As for my second statement, it’s like saying that to be able to ask the question there must be something so it’s pointless to ask why is there something rather than nothing. There’s a distinction here between HOW and WHY, the ‘how is there something rather than nothing’ is up to the physicists to figure out, but even if they show that the universe must happen cause of the universe there’s still the WHY there of ‘why must these rules be so, ensuring that there is something rather than nothing?’. But that there is something is necessitated by the question in the first place so it becomes a slightly non-sensical question.

The other note about intelligent life was a little poorly explained too, but follows from the above. The crux of the argument is that it’s almost pointless to ask, why did the seemingly impossible chance of there being intelligent life in this universe happen? Well it’s because if it hadn’t of happened we couldn’t have asked the question. That it seems almost impossible is pointless because the only way we can ask the question is if we happen to be in a universe that has life.

It’s like someone saying “How could I possibly have won the lottery, it’s impossible” just after they’ve won. It’s true that beforehand there was very little chance of them winning the lottery, but afterwards the chance of them having won the lottery is 100%. So the chance of us being in a universe with intelligent life has to be 100%, the statement “it’s odd that there’s intelligent life in our universe cause it’s so unlikely” is unintelligable.

The argument doesn’t presuppose there isn’t other intlelignet life, they could ask the same question. I think it’s basically sayying, there’s no point at being amazedat the fact that we’re here, even if the probability was 1 in a billion that life started on Earth, unless that 1 in a billion chance had already happened, we couldn’t wonder at it, so it’s no all that surprising that we’re here.

Due to the length of other’s posts im discouraged to read them so ill go to the main post

Well there is something because something is more complex and noticable than nothing. We can only imagine nothing because its a imaginary device not a real one.

Also because something is made of complex mater, the mater and energy are always trying to go toward less complexity

Matt, you are proving what descartes proves - that there is A something, a thinking being. This doesn’t resolve the question that the thinker is thinking ilussionary thoughts that all amount to nothing.

Magius I read your post. Here is my not so direct response.

I’ll work with two examples of nothingness, both of which you spoke about: Death and absence of meaning. As magius seems to be saying, these examples of nothingness

Death: Death is an ending. Thus the act of dying is a something. But what happens next is possibly a nothing. Possibly, it is the end of consciousness and the end of existence; that is, it is the end of all somethings. It is a nothingness. Death comes to all of us. Thus, we are all facing this nothingness. Furthermore, it is a nothing amidst our lives filled with somethings.

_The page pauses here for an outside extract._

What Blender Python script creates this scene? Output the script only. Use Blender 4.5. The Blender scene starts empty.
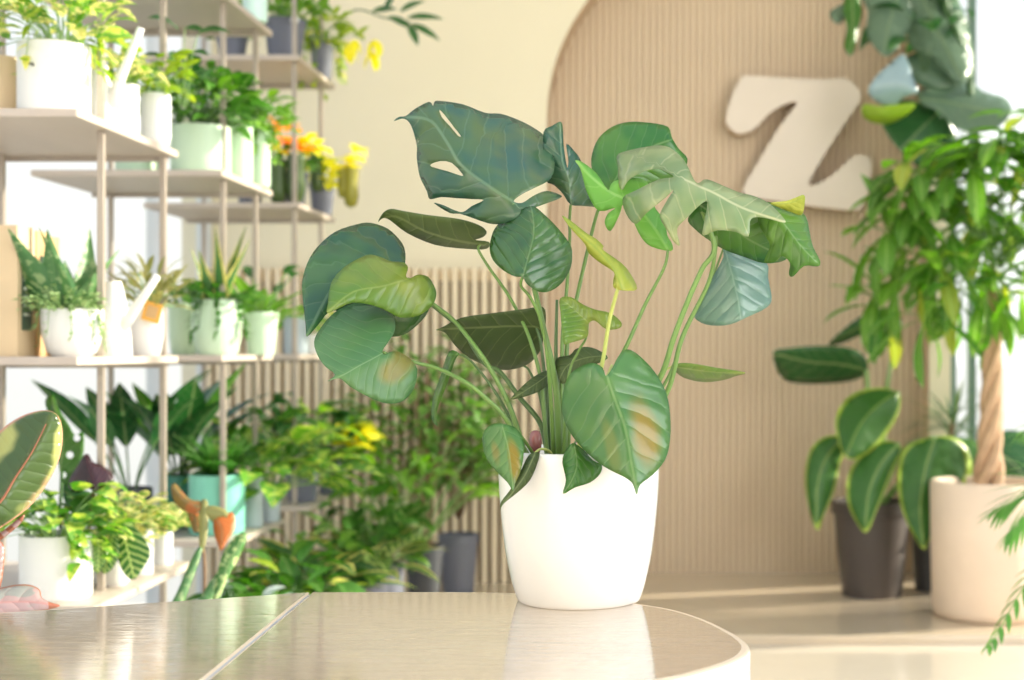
import bpy, math, random
from mathutils import Vector, Matrix, noise
from mathutils.geometry import delaunay_2d_cdt

# ------------------------------------------------------------------ frame
W_, H_ = 1024, 680
FP = 1024 * 50 / 36.0            # focal length in pixels
CU, CV = 650.0, 350.0            # principal point (shifted lens)
EYE = 1.083
TABLE = 0.75
FLOOR, PLAT = 0.0, 0.15
WALLY = 5.77
PI = math.pi
random.seed(7)
scn = bpy.context.scene
col = scn.collection

def P(u, v, D):
    return Vector(((u - CU) / FP * D, D, EYE + (CV - v) / FP * D))
def XU(u, D):
    return (u - CU) / FP * D

# ------------------------------------------------------------------ nodes
def new_mat(name):
    m = bpy.data.materials.new(name); m.use_nodes = True
    nt = m.node_tree; nt.nodes.clear()
    return m, nt, nt.nodes, nt.links
def N(ns, t, **kw):
    n = ns.new(t)
    for k, v in kw.items():
        setattr(n, k, v)
    return n
def c4(c): return (c[0], c[1], c[2], 1.0)
def math_n(ns, ls, op, a, b=None, clamp=False):
    n = ns.new('ShaderNodeMath'); n.operation = op; n.use_clamp = clamp
    for i, x in enumerate((a, b)):
        if x is None: continue
        if isinstance(x, (int, float)): n.inputs[i].default_value = x
        else: ls.new(x, n.inputs[i])
    return n.outputs[0]
def mix_c(ns, ls, f, a, b):
    n = ns.new('ShaderNodeMix'); n.data_type = 'RGBA'
    if isinstance(f, (int, float)): n.inputs[0].default_value = f
    else: ls.new(f, n.inputs[0])
    for sock, x in ((n.inputs[6], a), (n.inputs[7], b)):
        if isinstance(x, tuple): sock.default_value = c4(x)
        else: ls.new(x, sock)
    return n.outputs[2]
def ramp01(ns, ls, x, lo, hi):
    n = ns.new('ShaderNodeMapRange'); n.interpolation_type = 'SMOOTHSTEP'
    ls.new(x, n.inputs[0]); n.inputs[1].default_value = lo; n.inputs[2].default_value = hi
    return n.outputs[0]

def simple(name, c, rough=0.5, metal=0.0, var=0.06, nscale=8.0, bump=0.0, bscale=60.0, spec=0.5, coat=0.0, stretch=None, sub=0.0):
    m, nt, ns, ls = new_mat(name)
    out = N(ns, 'ShaderNodeOutputMaterial'); b = N(ns, 'ShaderNodeBsdfPrincipled')
    ls.new(b.outputs[0], out.inputs[0])
    tc = N(ns, 'ShaderNodeTexCoord'); src = tc.outputs['Object']
    if stretch:
        mp = N(ns, 'ShaderNodeMapping'); mp.inputs['Scale'].default_value = stretch
        ls.new(src, mp.inputs[0]); src = mp.outputs[0]
    nz = N(ns, 'ShaderNodeTexNoise'); nz.inputs['Scale'].default_value = nscale; nz.inputs['Detail'].default_value = 4
    ls.new(src, nz.inputs['Vector'])
    lo = tuple(x * (1 - var) for x in c); hi = tuple(min(1, x * (1 + var)) for x in c)
    ls.new(mix_c(ns, ls, nz.outputs[0], lo, hi), b.inputs['Base Color'])
    b.inputs['Roughness'].default_value = rough; b.inputs['Metallic'].default_value = metal
    b.inputs['Specular IOR Level'].default_value = spec
    b.inputs['Coat Weight'].default_value = coat
    b.inputs['Coat Roughness'].default_value = 0.05
    if sub: 
        b.inputs['Subsurface Weight'].default_value = sub; b.inputs['Subsurface Scale'].default_value = 0.01
    if bump:
        n2 = N(ns, 'ShaderNodeTexNoise'); n2.inputs['Scale'].default_value = bscale
        ls.new(src, n2.inputs['Vector'])
        bp = N(ns, 'ShaderNodeBump'); bp.inputs['Strength'].default_value = bump; bp.inputs['Distance'].default_value = 0.01
        ls.new(n2.outputs[0], bp.inputs['Height']); ls.new(bp.outputs[0], b.inputs['Normal'])
    return m

def leafmat(name, c1, c2, vein=(.45, .55, .25), nv=7, k=7.0, vs=0.5, rough=0.35, tr=0.35, trc=None, spec=0.5,
            mode=None, vc=(.8, .8, .2), amt=0.5, vscale=30.0, edge=None, edge_w=0.85, bump=0.25, hue=0.0, patch=None, soft=False, vw=.86, spots=None):
    m, nt, ns, ls = new_mat(name)
    out = N(ns, 'ShaderNodeOutputMaterial'); b = N(ns, 'ShaderNodeBsdfPrincipled')
    at = N(ns, 'ShaderNodeAttribute', attribute_name='luv'); sp = N(ns, 'ShaderNodeSeparateXYZ'); ls.new(at.outputs['Vector'], sp.inputs[0])
    rn = N(ns, 'ShaderNodeAttribute', attribute_name='rnd')
    tc = N(ns, 'ShaderNodeTexCoord')
    nz = N(ns, 'ShaderNodeTexNoise'); nz.inputs['Scale'].default_value = vscale; nz.inputs['Detail'].default_value = 3
    ls.new(tc.outputs['Object'], nz.inputs['Vector'])
    s, d, e = sp.outputs[0], sp.outputs[1], sp.outputs[2]
    ad = math_n(ns, ls, 'ABSOLUTE', d)
    x = math_n(ns, ls, 'SUBTRACT', math_n(ns, ls, 'MULTIPLY', s, float(nv)), math_n(ns, ls, 'MULTIPLY', ad, float(k)))
    x = math_n(ns, ls, 'ADD', x, math_n(ns, ls, 'MULTIPLY', ramp01(ns, ls, d, -0.001, 0.001), 0.37))
    x = math_n(ns, ls, 'ADD', x, math_n(ns, ls, 'MULTIPLY', nz.outputs[0], 0.9))
    fr = math_n(ns, ls, 'FRACT', x)
    tri = math_n(ns, ls, 'MULTIPLY', math_n(ns, ls, 'ABSOLUTE', math_n(ns, ls, 'SUBTRACT', fr, 0.5)), 2.0)
    lat = ramp01(ns, ls, tri, vw, 1.0)
    mid = math_n(ns, ls, 'SUBTRACT', 1.0, ramp01(ns, ls, ad, 0.004, 0.016))
    vm = math_n(ns, ls, 'MAXIMUM', math_n(ns, ls, 'MULTIPLY', lat, 0.45), mid, True)
    rfac = math_n(ns, ls, 'ADD', math_n(ns, ls, 'MULTIPLY', rn.outputs['Fac'], 0.7), math_n(ns, ls, 'MULTIPLY', nz.outputs[0], 0.3))
    if soft:
        nb = N(ns, 'ShaderNodeTexNoise'); nb.inputs['Scale'].default_value = 14; nb.inputs['Detail'].default_value = 2; ls.new(tc.outputs['Object'], nb.inputs['Vector'])
        rfac = math_n(ns, ls, 'ADD', math_n(ns, ls, 'MULTIPLY', ramp01(ns, ls, nb.outputs[0], .35, .65), .7), math_n(ns, ls, 'MULTIPLY', rn.outputs['Fac'], .3))
    base = mix_c(ns, ls, rfac, c1, c2)
    if mode == 'blotch':
        f = ramp01(ns, ls, nz.outputs[0], 0.62 - amt * 0.3, 0.70 - amt * 0.3)
        base = mix_c(ns, ls, f, base, vc)
    if mode == 'edge':
        base = mix_c(ns, ls, ramp01(ns, ls, math_n(ns, ls, 'ADD', e, math_n(ns, ls, 'MULTIPLY', nz.outputs[0], 0.25)), edge_w, edge_w + 0.1), base, vc)
    if mode == 'center':
        base = mix_c(ns, ls, ramp01(ns, ls, math_n(ns, ls, 'ADD', e, math_n(ns, ls, 'MULTIPLY', nz.outputs[0], 0.5)), 0.5, 0.7), vc, base)
    if mode == 'rand':
        base = mix_c(ns, ls, ramp01(ns, ls, rn.outputs['Fac'], 1 - amt - 0.05, 1 - amt + 0.05), base, vc)
    if patch:   # colour patches of a variegated leaf
        n3 = N(ns, 'ShaderNodeTexNoise'); n3.inputs['Scale'].default_value = patch[1]; n3.inputs['Detail'].default_value = 2
        ls.new(tc.outputs['Object'], n3.inputs['Vector'])
        base = mix_c(ns, ls, ramp01(ns, ls, math_n(ns, ls, 'ADD', n3.outputs[0], math_n(ns, ls, 'MULTIPLY', e, 0.25)), patch[2], patch[2] + 0.10), base, patch[0])
    for (s0, d0, rs, rd, cc_) in (spots or []):     # soft-edged spots of another colour at set points on this leaf
        qa = math_n(ns, ls, 'DIVIDE', math_n(ns, ls, 'SUBTRACT', s, s0), rs); qb = math_n(ns, ls, 'DIVIDE', math_n(ns, ls, 'SUBTRACT', d, d0), rd)
        q = math_n(ns, ls, 'SQRT', math_n(ns, ls, 'ADD', math_n(ns, ls, 'MULTIPLY', qa, qa), math_n(ns, ls, 'MULTIPLY', qb, qb)))
        q = math_n(ns, ls, 'ADD', q, math_n(ns, ls, 'MULTIPLY', nz.outputs[0], 1.0))
        base = mix_c(ns, ls, ramp01(ns, ls, q, 1.7, .9), base, cc_)
    if edge:
        base = mix_c(ns, ls, ramp01(ns, ls, e, edge_w, min(1.0, edge_w + 0.12)), base, edge)
    base = mix_c(ns, ls, math_n(ns, ls, 'MULTIPLY', vm, vs), base, vein)
    ls.new(base, b.inputs['Base Color'])
    b.inputs['Roughness'].default_value = rough
    b.inputs['Specular IOR Level'].default_value = spec
    bp = N(ns, 'ShaderNodeBump'); bp.inputs['Strength'].default_value = bump; bp.inputs['Distance'].default_value = 0.004
    hgt = math_n(ns, ls, 'SUBTRACT', math_n(ns, ls, 'MULTIPLY', nz.outputs[0], 0.5), math_n(ns, ls, 'MULTIPLY', math_n(ns, ls, 'POWER', tri, 3.0), 0.8))
    ls.new(hgt, bp.inputs['Height']); ls.new(bp.outputs[0], b.inputs['Normal'])
    t = N(ns, 'ShaderNodeBsdfTranslucent')
    hs = N(ns, 'ShaderNodeHueSaturation'); hs.inputs['Saturation'].default_value = 1.15; hs.inputs['Value'].default_value = 1.6
    ls.new(base, hs.inputs['Color'])
    if trc: ls.new(mix_c(ns, ls, 0.6, hs.outputs[0], trc), t.inputs[0])
    else: ls.new(hs.outputs[0], t.inputs[0])
    mx = N(ns, 'ShaderNodeMixShader'); mx.inputs[0].default_value = tr
    ls.new(b.outputs[0], mx.inputs[1]); ls.new(t.outputs[0], mx.inputs[2]); ls.new(mx.outputs[0], out.inputs[0])
    return m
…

Absence of meaning: Not far from the nothingness of death is the nothingness inherent in all of our meanings. I can argue this point in this manner: If we give death meaning - Paradise or Hell, for example - then this meaning conviently removes the possible nothingness of death. Death becomes a transitional moment from one something to another something. That is, Consciousness remains. The same with meaning. I can give meaning to all my everyday life and be assured that in me and all around me there are only somethings, and that “nothing” is merely a logical paradox, a fault of our logic. However, if I return to the death-with-meaning and posit instead that death has no meaning, then I am equally faced with the possiblity that LIFE - in all its apparent somethings - is a mere construct, that life too has no meaning.

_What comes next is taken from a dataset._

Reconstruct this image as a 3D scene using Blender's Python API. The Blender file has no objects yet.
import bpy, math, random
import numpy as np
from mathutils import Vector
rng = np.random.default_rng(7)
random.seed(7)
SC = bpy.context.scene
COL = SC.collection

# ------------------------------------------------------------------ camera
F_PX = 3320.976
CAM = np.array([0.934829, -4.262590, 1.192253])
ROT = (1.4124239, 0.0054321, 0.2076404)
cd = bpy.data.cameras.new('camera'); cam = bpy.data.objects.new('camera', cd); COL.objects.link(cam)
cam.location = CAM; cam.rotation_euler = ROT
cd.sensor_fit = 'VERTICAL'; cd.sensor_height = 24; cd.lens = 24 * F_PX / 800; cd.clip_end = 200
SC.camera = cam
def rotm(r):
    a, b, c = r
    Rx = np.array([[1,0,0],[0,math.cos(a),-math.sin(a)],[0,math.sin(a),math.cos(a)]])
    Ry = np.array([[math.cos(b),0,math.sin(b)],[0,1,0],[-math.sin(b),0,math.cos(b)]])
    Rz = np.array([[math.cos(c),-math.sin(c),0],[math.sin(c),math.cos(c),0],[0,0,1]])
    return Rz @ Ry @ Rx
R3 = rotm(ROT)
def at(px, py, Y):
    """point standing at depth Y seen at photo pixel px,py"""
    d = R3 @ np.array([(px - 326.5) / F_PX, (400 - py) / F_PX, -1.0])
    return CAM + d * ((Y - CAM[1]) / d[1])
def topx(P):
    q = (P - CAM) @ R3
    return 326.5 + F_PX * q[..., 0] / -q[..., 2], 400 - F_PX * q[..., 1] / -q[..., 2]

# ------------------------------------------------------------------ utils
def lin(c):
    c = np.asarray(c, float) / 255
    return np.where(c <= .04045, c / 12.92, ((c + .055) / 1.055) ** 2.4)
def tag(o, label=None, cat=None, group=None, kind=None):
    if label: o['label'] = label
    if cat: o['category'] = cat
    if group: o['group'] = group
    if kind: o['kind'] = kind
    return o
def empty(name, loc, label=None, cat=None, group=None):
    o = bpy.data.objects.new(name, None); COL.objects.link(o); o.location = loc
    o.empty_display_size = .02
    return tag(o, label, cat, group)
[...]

This is not too deny the existence of matter and form. It is merely to question the meaning of matter and form. Where there is the possiblilty of making meaning, there is the corresponding potential of leaving the moment meaningless. Meaningless I think would be the same as nothingness.

I pick up an object. It is something. Physical - form and matter, according to Aristotle. I’ll go with his description. However, does Aristotle ask about the subject? The one picking up the apple? I pick up the apple and at first I am nothing, the apple is nothing.

You seemed to have missed the point again, it doesn’t matter if the thinker is thinking illusionary thoughts, as the illusionary thoughts are still something rather than nothing by very definition. Hence there has to be something rather than nothing. I’m not making any statement about the outside world, I couldn’t care less whether it exists or not for the purposes of this argument, it is truly irrelevant. For the question that there is something, as well as there is a conciousness (or A something as you termed it) , seperate questions answered in the same way, both of the can be answered yes through a priori reasoning as above.

It doesn’t matter if whatever is creating the thoughts is non-physical, like a non-physical soul as suggested by Locke, or other soul theorists, non-physical doesn’t mean non-existent, it is still something. In fact it doesn’t even matter if nothing creates the thought, if the though just 'be’s. As soon as it is in existence, there is immediatly something rather than nothing.

You’ll note above there I wrote ‘if nothing creates’. That’s actually a rather unfortunate consequence of the English language rather than a problem for me, as it’s not that ‘nothing’ creates something, it’s that there is no causal relation to explain the existence of something, it just 'be’s, as I termed it above.